Gakuji Hasebe, Sekai Toji Zenshu [Ceramic Art of the World], vol. 12, Tokyo, 1977, cat. no. 248.

Catalogue Note

Compared to the other famous wares of the Song dynasty, black-glazed ware represents a more adventurous and varied early ceramic production.  The ceramic historian Nigel Wood in Chinese Glazes, London, 1999, p. 137, describes the iron-rich glazes of black wares as seeming ‘to evoke the very earths of China’ as their main raw materials were often sourced from the clays, river-muds and silts of both north and south China. From the Tang dynasty black-glazed stonewares began to make significant contributions to Chinese ceramics, with the best Tang wares being produced at the kilns in the Yellow River area of northern China. Minimalist forms that were often inspired by nature, covered with monochrome glazes, soon led to painted and splashed designs which were achieved by exploiting lighter overglazes on the dark ground or firing temperatures. Black wares were revived in the Song dynasty, sometimes decorated with contrasting patterns, for example with raised ribs of white slip or clay, or with russet-brown sparsely painted motifs of birds or flower sprays. The potters skilfully manipulated their materials to capture a likeness of other materials, such as oil-spot, 'hare's-fur', and partridge-feather markings.

The type of ovoid wide-mouthed jar is one of the long lasting forms, going back to the Neolithic Culture of China in the 4th -3rd millennium B.C., and continued through the Bronze Age, the Han and Tang dynasties, whose pottery employs both naturalistic and geometric decoration. The present jar, with its well-rounded ovoid body covered in an even black glaze and four russet painted swirls, is a superb example of the spontaneity characteristic of black wares. While the majority of Song black wares choose naturalistic motifs such as birds and plants, this example takes a bold and highly abstract 'vortex' motif, drawing on past traditions and contemporary aesthetics resulting in a highly vibrant piece.

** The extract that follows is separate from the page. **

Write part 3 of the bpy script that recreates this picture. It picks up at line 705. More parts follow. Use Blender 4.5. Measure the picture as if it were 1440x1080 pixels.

This iconic piece has appeared in numerous exhibitions and publications including the 1961 Tokyo National Museum Exhibition 'Chinese Art of the Sung and Yuan Periods', no. 264; and the seminal publications Ceramic Art of the World - Sung Dynasty, vol. 12, Tokyo, 1977, p. 244, no. 248. There is a very similar example and another related example illustrated in Mayuyama Seventy Years, Volume 1, pp. 195-196, no. 582 and 585.

Black-glazed wares were produced in different places in northern China, including Hebei, Henan, Shanxi and Shandong, though this present example was likely manufactured in Henan.  In Japan it is sometimes called 'Henan temmoku'.  The term temmoku (Chinese tianmu, 'Heaven's Eye') is derived from the belief that Japanese monks first brought Chinese black-glazed tea wares to Japan from Buddhist monasteries on the Tianmu Mountain, in Zhejiang province.  Although this black-glazed Vortex Jar is a product of Northern China, the term 'Heaven's Eye' seems particularly suitable to its design and its wondrous beauty and mysterious quality makes an association with a sacred mountain of southern China most fitting.